According to Barada, Berliner actually wrote a will and asked for the apartment, a 1.5 bedroom on Pinsker Street in downtown Tel Aviv, to be transferred to the Federation of Jewish Communities of Russia or to Barada personally.

“I came to visit her and she wanted to write a will and to leave her apartment to our organization or to me,” he said. “We felt uncomfortable doing so and tried to talk her out of it.”

About a year before she passed away in 2018, Barada said that “she called me and said that she wanted to leave me the apartment. I didn't want it because it's not nice on my part because it was a donation.”

When she passed away, it was published in the media that she had asked in her will for the apartment to be transferred to the Russian Embassy, in honor of Putin.

“We found out from the media that she decided at the end to give the apartment to the embassy and were happy about it,” Barada said.

According to Barada, Berliner had thousands of students, but she remembered them all, including Putin. “The school and the children were the main thing in her life,” he explained.

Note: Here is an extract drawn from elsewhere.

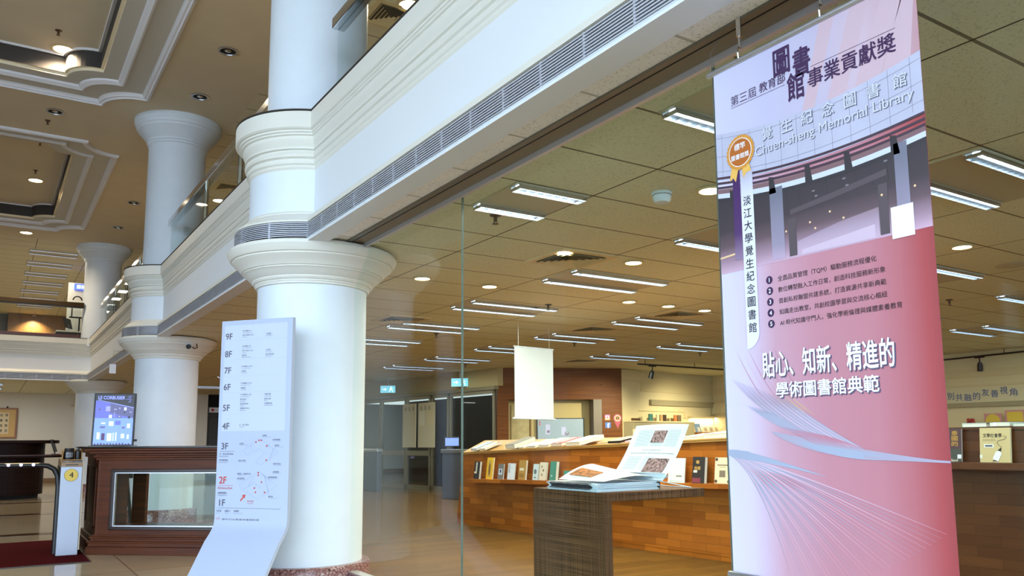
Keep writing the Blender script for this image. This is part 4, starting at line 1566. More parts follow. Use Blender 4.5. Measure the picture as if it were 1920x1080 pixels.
# bookcase: slanted display top, butcher-block front, ledge
t = empty('bookcase', BO, BANG, 'long low butcher-block bookcase with sloping top, along the library floor', 'bookcase')
S1 = 6.10
mb = MB()
mb.add([(0.0, 0.03, 0.05), (S1, 0.03, 0.05), (S1, 0.03, zf(S1) - 0.02), (0.17, 0.03, zf(0.17) - 0.02)], [(0, 1, 2, 3)])
mb.add([(0.0, 0.03, 0.05), (0.17, 0.03, zf(0.17) - 0.02), (0.0, 0.50, zb(0) - 0.02), (-0.06, 0.52, 0.05)], [(0, 1, 2, 3)])
mb.add([(S1, 0.03, 0.05), (S1, 0.52, 0.05), (S1, 0.52, zb(S1) - 0.02), (S1, 0.03, zf(S1) - 0.02)], [(0, 1, 2, 3)])
mb.add([(-0.06, 0.52, 0.05), (0.0, 0.52, zb(0) - 0.02), (S1, 0.52, zb(S1) - 0.02), (S1, 0.52, 0.05)], [(0, 1, 2, 3)])
mb.add([(0.17, 0.03, zf(0.17) - 0.02), (S1, 0.03, zf(S1) - 0.02), (S1, 0.52, zb(S1) - 0.02), (0.0, 0.52, zb(0) - 0.02)], [(0, 1, 2, 3)])
mb.add([(0.0, 0.03, 0.05), (-0.06, 0.52, 0.05), (S1, 0.52, 0.05), (S1, 0.03, 0.05)], [(0, 1, 2, 3)])
mb.build('body', M_case, t)
mb = MB()
vs = []
for dzz in (-0.02, 0.0):
    vs += [(0.16, 0.0, zf(0.16) + dzz), (S1, 0.0, zf(S1) + dzz), (S1, 0.53, zb(S1) + dzz), (-0.03, 0.53, zb(0) + dzz)]
mb.add(vs, [(0, 3, 2, 1), (4, 5, 6, 7), (0, 1, 5, 4), (1, 2, 6, 5), (2, 3, 7, 6), (3, 0, 4, 7)])
mb.build('sloping_top', M_casetop, t)
mb = MB()
vs = []
for zo in (-0.045, 0.0):
    vs += [(0.50, -0.16, zl(0.5) + zo), (S1, -0.16, zl(S1) + zo), (S1, 0.03, zl(S1) + zo), (0.50, 0.03, zl(0.5) + zo)]
mb.add(vs, [(0, 3, 2, 1), (4, 5, 6, 7), (0, 1, 5, 4), (1, 2, 6, 5), (2, 3, 7, 6), (3, 0, 4, 7)])
mb.build('ledge', M_case, t)
MB().box(0.02, 0.034, 0.0, S1, 0.46, 0.05).build('plinth', M_case, t)
MB().add([(0.16, -0.008, zf(0.16)), (S1, -0.008, zf(S1)), (S1, 0.004, zf(S1)), (0.16, 0.004, zf(0.16)), (0.16, -0.008, zf(0.16) + 0.012), (S1, -0.008, zf(S1) + 0.012), (S1, 0.004, zf(S1) + 0.012), (0.16, 0.004, zf(0.16) + 0.012)],
         [(0, 3, 2, 1), (4, 5, 6, 7), (0, 1, 5, 4), (1, 2, 6, 5), (2, 3, 7, 6), (3, 0, 4, 7)]).build('stop_strip', M_casetop, t)
# second, taller unit to the right
t = empty('bookcase', MBK @ Vector((6.14, 0, 0)), BANG, 'taller dark-fronted bookcase at the right edge, partly behind the pink banner', 'bookcase')
MB().box(0.0, 0.0, 0.05, 2.9, 0.50, 1.205).build('body', M_case2, t)
MB().box(-0.01, -0.01, 1.205, 2.92, 0.51, 1.225).build('top_board', M_case2, t)
MB().box(0.0, -0.17, 0.925, 2.9, 0.0, 0.972).build('ledge', M_case2, t)
MB().box(0.02, 0.06, 0.0, 2.88, 0.46, 0.05).build('plinth', M_dark, t)


def stand(s0, w, h, th, cover, label, art, z=None, lean=0.12, pages=None):
    zz = zl(s0 + w / 2) if z is None else z
    # fore-edge to the right, leaning back on the case
    th_b = th
    y0 = -0.035 - th - 0.10 * h
    M = MBK @ Matrix.Translation((s0, min(-0.03 - th, -0.03 - th - h * math.sin(lean)) + 0.055 * 0, zz + 0.001)) @ Matrix.Rotation(-lean, 4, 'X')
    # rotate about the bottom back edge so the foot rests on the ledge
    return book('book', label, w, h, th, cover, art=art, M=M, pages=pages)


GD = (206, 164, 88)
stand(0.62, 0.13, 0.235, 0.035, (50, 50, 54), 'dark grey book standing leftmost on the bookcase ledge', [('r', 0.3, 0.3, 0.55, 0.95, (200, 196, 180)), ('r', 0.08, 0.32, 0.28, 0.42, (228, 214, 180))])
stand(0.91, 0.145, 0.285, 0.022, (232, 184, 44), 'yellow book with a brown cover picture, second on the ledge', [('r', 0.22, 0.10, 0.72, 0.86, (196, 160, 84)), ('o', 0.48, 0.45, 0.12, 0.28, (120, 80, 36))])
stand(1.16, 0.125, 0.20, 0.018, (122, 120, 116), 'grey book with a bluish window picture on the ledge', [('r', 0.15, 0.30, 0.8, 0.68, (196, 206, 222)), ('r', 0.35, 0.42, 0.6, 0.62, (40, 44, 60))])
stand(1.38, 0.15, 0.205, 0.016, (220, 226, 232), 'white book with grey sketch lines on the ledge', [('r', 0.1, 0.4, 0.35, 0.95, (176, 182, 190)), ('r', 0.5, 0.7, 0.7, 0.72, (150, 156, 168))])
stand(1.64, 0.15, 0.245, 0.028, (176, 136, 72), 'tan brown book with a white title block on the ledge', [('r', 0.15, 0.46, 0.75, 0.60, (220, 208, 180)), ('r', 0.1, 0.12, 0.8, 0.3, (150, 110, 56))])
stand(1.94, 0.105, 0.195, 0.030, (198, 214, 222), 'pale blue book with a dark oval picture on the ledge', [('o', 0.42, 0.52, 0.26, 0.16, (96, 110, 116)), ('r', 0.3, 0.12, 0.6, 0.2, (60, 110, 90))])
stand(2.07, 0.13, 0.215, 0.028, (214, 208, 188), 'cream book with small brown flowers on the ledge', [('o', 0.35, 0.75, 0.1, 0.06, (150, 116, 84)), ('o', 0.6, 0.55, 0.12, 0.07, (140, 110, 80)), ('o', 0.4, 0.3, 0.12, 0.07, (160, 130, 100))])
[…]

“She was Jewish without any doubt and proud of her Judaism,” Barada said of Berliner. “She said that she loved the fact that the mattress she bought was from the Israeli Aminach company since it means in Hebrew, ‘my nation is resting.’”

According to The Washington Post, the transfer of $245,000 from an Abramovich-controlled company in Cyprus to Berliner on the same day she purchased a small apartment in central Tel Aviv.